Extract all lines in the data that contain the word "scene".

------------------------------------------------------------------------

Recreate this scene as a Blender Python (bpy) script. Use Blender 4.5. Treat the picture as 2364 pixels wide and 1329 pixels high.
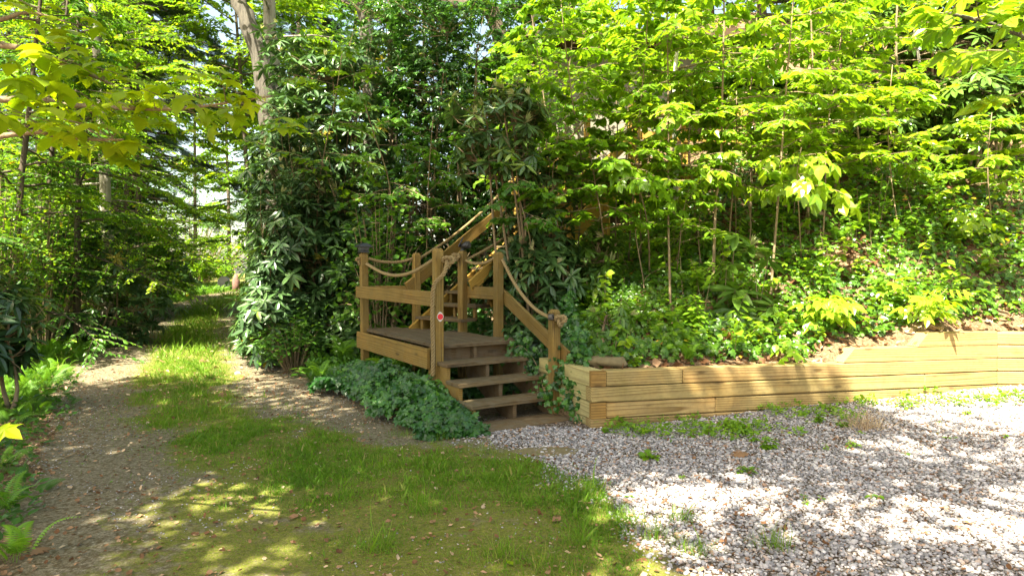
import bpy, math, random
import numpy as np
from mathutils import Vector
rng = np.random.default_rng(7)
random.seed(7)
R = math.radians
SC = bpy.context.scene
COL = SC.collection
for o in list(bpy.data.objects):
    bpy.data.objects.remove(o)

# ------------------------------------------------------------------ camera, sky, sun, exposure
H, F, CX, HY = 1.4, 1500.0, 1182.0, 620.0          # eye height, focal length in photo pixels, centre column, horizon row
cam_d = bpy.data.cameras.new('camera'); cam = bpy.data.objects.new('camera', cam_d); COL.objects.link(cam)
cam.location = (0, 0, H); cam.rotation_euler = (R(90), 0, 0)
cam_d.sensor_width = 36; cam_d.lens = 36*F/2364; cam_d.shift_y = -(664.5-HY)/2364
cam_d.clip_start = 0.05; cam_d.clip_end = 2000
SC.camera = cam
SUN_EL, SUN_DIR = 57.0, Vector((0.30, 0.50, 0.0)).normalized()      # the way the light travels over the ground
w = bpy.data.worlds.new('World'); SC.world = w; w.use_nodes = True
nt = w.node_tree; bg = nt.nodes['Background']
sky = nt.nodes.new('ShaderNodeTexSky'); sky.sky_type = 'NISHITA'; sky.sun_disc = False
sky.sun_elevation = R(SUN_EL); sky.sun_rotation = math.atan2(-SUN_DIR.x, -SUN_DIR.y)
sky.dust_density = 2.5
wb = nt.nodes.new('ShaderNodeMix'); wb.data_type = 'RGBA'; wb.blend_type = 'MULTIPLY'; wb.inputs[0].default_value = 1.0
wb.inputs[7].default_value = (1.08, 0.97, 0.74, 1)      # the camera's warm white balance
nt.links.new(sky.outputs[0], wb.inputs[6]); nt.links.new(wb.outputs[2], bg.inputs[0]); bg.inputs[1].default_value = 0.095; sky.ozone_density = 0.6; sky.air_density = 0.9
sl = bpy.data.lights.new('sun', 'SUN'); sl.energy = 5.0; sl.angle = R(0.53); sl.color = (1.0, 0.93, 0.74)
sun = bpy.data.objects.new('sun', sl); COL.objects.link(sun)
ld = Vector((SUN_DIR.x*math.cos(R(SUN_EL)), SUN_DIR.y*math.cos(R(SUN_EL)), -math.sin(R(SUN_EL))))
sun.rotation_euler = ld.to_track_quat('-Z', 'Y').to_euler(); sun.location = (-4, -8, 20)
SC.view_settings.view_transform = 'Standard'; SC.view_settings.look = 'None'
SC.view_settings.exposure = 2.6; SC.view_settings.gamma = 1
SC.render.engine = 'CYCLES'
cy = SC.cycles
cy.max_bounces = 5; cy.diffuse_bounces = 2; cy.glossy_bounces = 2; cy.transmission_bounces = 3; cy.transparent_max_bounces = 4
cy.sample_clamp_indirect = 6; cy.use_denoising = True

def at(px, py, Y):
    return np.array([(px-CX)/F*Y, Y, H-(py-HY)*Y/F])

# ------------------------------------------------------------------ naming helpers
def tag(o, label=None, cat=None, group=None, kind=None):
    if label: o['label'] = label
    if cat: o['category'] = cat
    if group: o['group'] = group
    if kind: o['kind'] = kind
    return o
def empty(name, loc, label, cat, group=None):
    o = bpy.data.objects.new(name, None); COL.objects.link(o); o.location = Vector([float(c) for c in loc])
    o.empty_display_size = .1
    return tag(o, label, cat, group)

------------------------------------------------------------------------

_FINAL ANSWER_
Recreate this scene as a Blender Python (bpy) script. Use Blender 4.5. Treat the picture as 2364 pixels wide and 1329 pixels high.
SC = bpy.context.scene